Category: - NM&AZ 2011
Ben and Marsha read about Wupaki ruins
Given Ben’s limited amount of time he wants to see and do as much as possible.   We are willing to indulge him but wondered if we could actually accomplish our goal for today which was to visit and enjoy three National Monuments in one day.   We had planned to go to Wupatki National Monument and Sunset Crater National Monument but Brantley Baird (see Thurs. May 26th) convinced us we needed to also go to Walnut Canyon National Monument.   We were glad we did but it made for a VERY LONG day. 

Walnut Canyon National Monument is on the outskirts of Flagstaff, Arizona.   We arrived with the first wave of morning visitors and began our 180-foot descent (thats 240 steps) into the canyon to view the cliff dwellings on the Island Trail.   The “island” is a promontory that juts out into the canyon.   There are 25 cliff dwellings along the trail and many others visible across the canyon.   There is the added attraction of excellent markers pointing out and explaining the plant life along the trail.  Since I was wearing a red shirt I also enjoyed the added benefit of being dived bombed by the hummingbirds that mistook me for a giant red flower.  

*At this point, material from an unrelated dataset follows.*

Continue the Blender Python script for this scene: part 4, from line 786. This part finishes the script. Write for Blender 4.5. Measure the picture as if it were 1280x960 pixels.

Another hour and several climate zones later we were at Wupatki National Monument.   Wupatki means Tall House in the Hopi language.    Occupation of this site began in the late 1100’s.   There are the ruins of the 100-room pueblo, a ceremonial room and a ball court.  There were probably 2000 people living in the area.   Near the ball court there is a geological blow hole. According to Wikipedia:

"A blowhole is also the name of a rare geologic feature in which air is either blown out or sucked into a small hole at the surface due to pressure differences between a closed underground cavern system and the surface. The blowholes ofWupatki National Monument are an example of such a phenomenon. It is estimated that the closed underground passages have a volume of at least seven billion cubic feet. Wind speeds can approach 30 miles per hour.

Despite the relief offered by the blowhole it was brutally hot during our visit there so we did not linger.

Sunset Crater National Monument.    The volcano erupted in the 11thcentury and blanketed the area (including Wupatki) with volcanic ash.   At this National Monument you view the crater from afar and view areas that still graphically show the results of the eruption.   

Since we were not yet totally exhausted and because Ben wanted to see a bit of Flagstaff itself we headed to Heritage Square.   Harry and I found a bench to view the scene and Ben took the more active approach of walking around the nearby streets.  

Then we piled back into the car and drove the spectacular Oak Creek Canyon road (Route 89A) from Flagstaff to Sedona.  

Arriving by providence in Sedona at the “magic hour” to photograph the Red Rocks.  

I could barely hold myself erect to eat dinner.  It had been a long day but we were all in good spirits and our minds and cameras filled with glorious images.    Plus I had three new place stamps in my National Park Passport.